Four cards are then dealt off from left to right, face up, for the layout. Holding the remaining thirty-four cards in the left hand, face down, the player counts off three at a time and turns them face up on the table, but so that the top card only is seen. If this card can be used, the card under it is available. If not, the three are left on the table and three more turned up in the same way.
Let us suppose this is the appearance of the table:
The player can make several changes at once. The five of diamonds will go on the club six, the club four on the five, the ace of diamonds on the deuce of spades, leaving a space which must be filled from the top of the stock, using the card that was under the four of clubs. Another card is exposed and available under the five of diamonds.
Cards built on the foundations must be in the same suit, and build upward, nothing but eights being available on the sevens. On the layout, sequences are built down, and must change colour each time. Any time that there is a space in the four columns of the layout, the top card of the stock may be used to fill the space, but the stock itself must never be added to. If there are only two cards in any of the four columns of the layout at any time, and the top one can be used on another pile, it may be taken for that purpose. Suppose the nine of hearts were built on down to a black six, the five of diamonds could be removed to that pile to release the six of clubs.

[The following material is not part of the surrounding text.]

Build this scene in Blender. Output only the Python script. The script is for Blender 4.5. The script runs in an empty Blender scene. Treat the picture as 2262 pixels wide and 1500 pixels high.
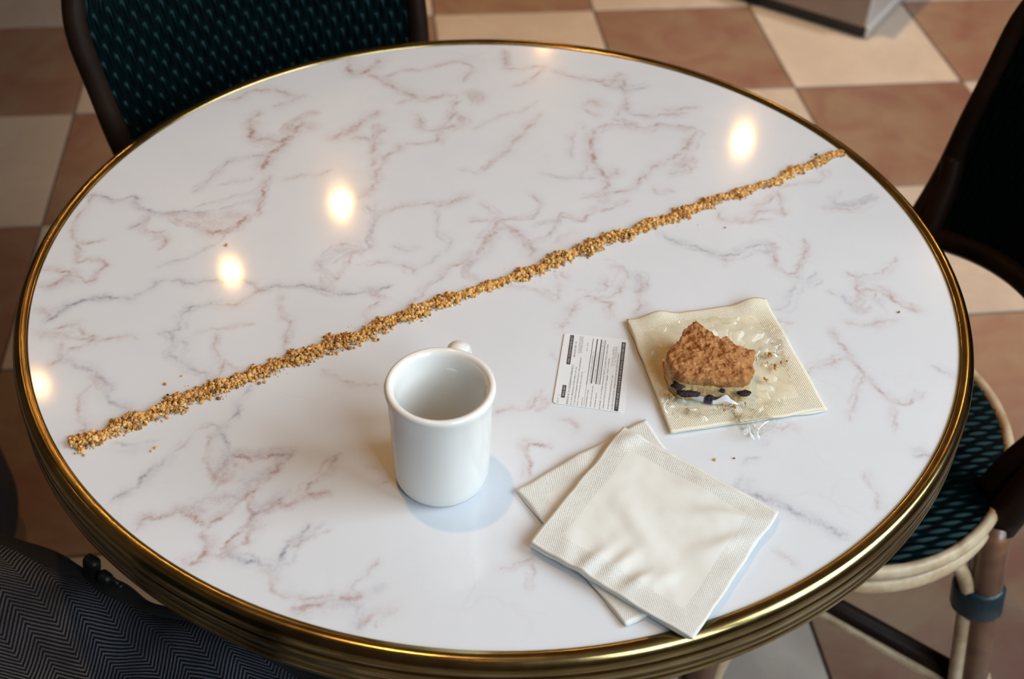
import bpy, bmesh, math, random
import numpy as np
from mathutils import Vector, Matrix, noise

random.seed(7)
SC = bpy.context.scene
COL = SC.collection
PI = math.pi
ZT = 0.74          # table top height
YAW = 0.14105      # the floor tiles and the room are turned by this
TILE = 0.390598

# ------------------------------------------------------------------ camera
cam_d = bpy.data.cameras.new('camera')
cam = bpy.data.objects.new('camera', cam_d)
COL.objects.link(cam)
CAM = Vector((0.01367, -0.77277, 1.35794))
r_ = Vector((0.9993, 0.02516, 0.02771)); u_ = Vector((-0.03743, 0.67171, 0.73989)); f_ = Vector((0.0, 0.74041, -0.67217))
cam.matrix_world = Matrix(((r_.x, u_.x, -f_.x, CAM.x), (r_.y, u_.y, -f_.y, CAM.y), (r_.z, u_.z, -f_.z, CAM.z), (0, 0, 0, 1)))
cam_d.sensor_width = 36.0
cam_d.lens = 36.0 * 2637.64 / 2262
cam_d.clip_start = 0.02
cam_d.dof.use_dof = True
cam_d.dof.focus_distance = 0.86
cam_d.dof.aperture_fstop = 7.0
SC.camera = cam

# ------------------------------------------------------------------ world, light, exposure
SC.view_settings.view_transform = 'Standard'
SC.view_settings.look = 'None'
SC.view_settings.gamma = 1.0
SC.view_settings.use_curve_mapping = False
SC.view_settings.exposure = -0.29
SC.cycles.max_bounces = 10
SC.cycles.sample_clamp_indirect = 8.0
SC.cycles.caustics_reflective = False
SC.cycles.caustics_refractive = False
world = bpy.data.worlds.new('overcast_sky')
SC.world = world
world.use_nodes = True
bg = world.node_tree.nodes['Background']
bg.inputs[0].default_value = (0.79, 0.875, .96, 1)
bg.inputs[1].default_value = 16.5

E1 = Vector((math.cos(YAW), math.sin(YAW), 0)); E2 = Vector((-math.sin(YAW), math.cos(YAW), 0))
ORG = Vector((CAM.x, CAM.y, 0))
OX, OY = 0.40005, 6.78544
def room(u, v, z=0.0):                  # room axes, measured from below the camera
    return ORG + E1 * u + E2 * v + Vector((0, 0, z))
U0, U1 = (-8 + OX) * TILE, (5 + OX) * TILE
V0, V1 = (OY - 11) * TILE, (OY + 5) * TILE
CEIL = 3.65

def portal(name, pos, direction, sx, sy):
    d = bpy.data.lights.new(name, 'AREA'); d.shape = 'RECTANGLE'; d.size = sx; d.size_y = sy
    d.cycles.is_portal = True
    o = bpy.data.objects.new(name, d); COL.objects.link(o)
    o.location = pos; o.rotation_euler = Vector(direction).to_track_quat('-Z', 'Z').to_euler()
WIN1 = (-1.2, 0.75, 1.45, 3.5)        # v range and z range of the opening in the right wall
WIN2 = (0.75, 1.95, 1.45, 3.5)         # u range and z range in the front wall
portal('window_1_daylight', room(U1 + .06, (WIN1[0] + WIN1[1]) / 2, (WIN1[2] + WIN1[3]) / 2), -E1, WIN1[1] - WIN1[0], WIN1[3] - WIN1[2])
portal('window_2_daylight', room((WIN2[0] + WIN2[1]) / 2, V0 - .06, (WIN2[2] + WIN2[3]) / 2), E2, WIN2[1] - WIN2[0], WIN2[3] - WIN2[2])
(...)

After running through the entire pack, three cards at a time, the cards that have not been used in the process, and which are lying on the table face up, are taken up again and turned face down, without shuffling them, and run through again, three at a time. As long as any card can be used it must alter the run of the cards that will turn up in threes after that, and the player may continue to go through the pack in this way until he is stopped by being unable to use any card that shows at the top of the three he turns up.
The betting is against the player getting eleven cards in his foundation piles. If the pack is purchased for $52, he gets $5 for every card in his foundations. It is almost impossible to get out the whole fifty-two for $260, but it is done occasionally.
I DOUBT IT.
This is a good round game, any number taking part. The full pack of fifty-two cards is dealt round, one card at a time as far as it will go equally, the remainder being left in the centre of the table, face down. Any one can deal.
The player to the left of the dealer starts the game by taking from his hand any three cards he pleases and laying them on the table in front of him face down. He then announces, “These are three jacks,” or anything he likes to call them, there being no obligation to tell the truth about it, so the cards might actually be a six four and a deuce.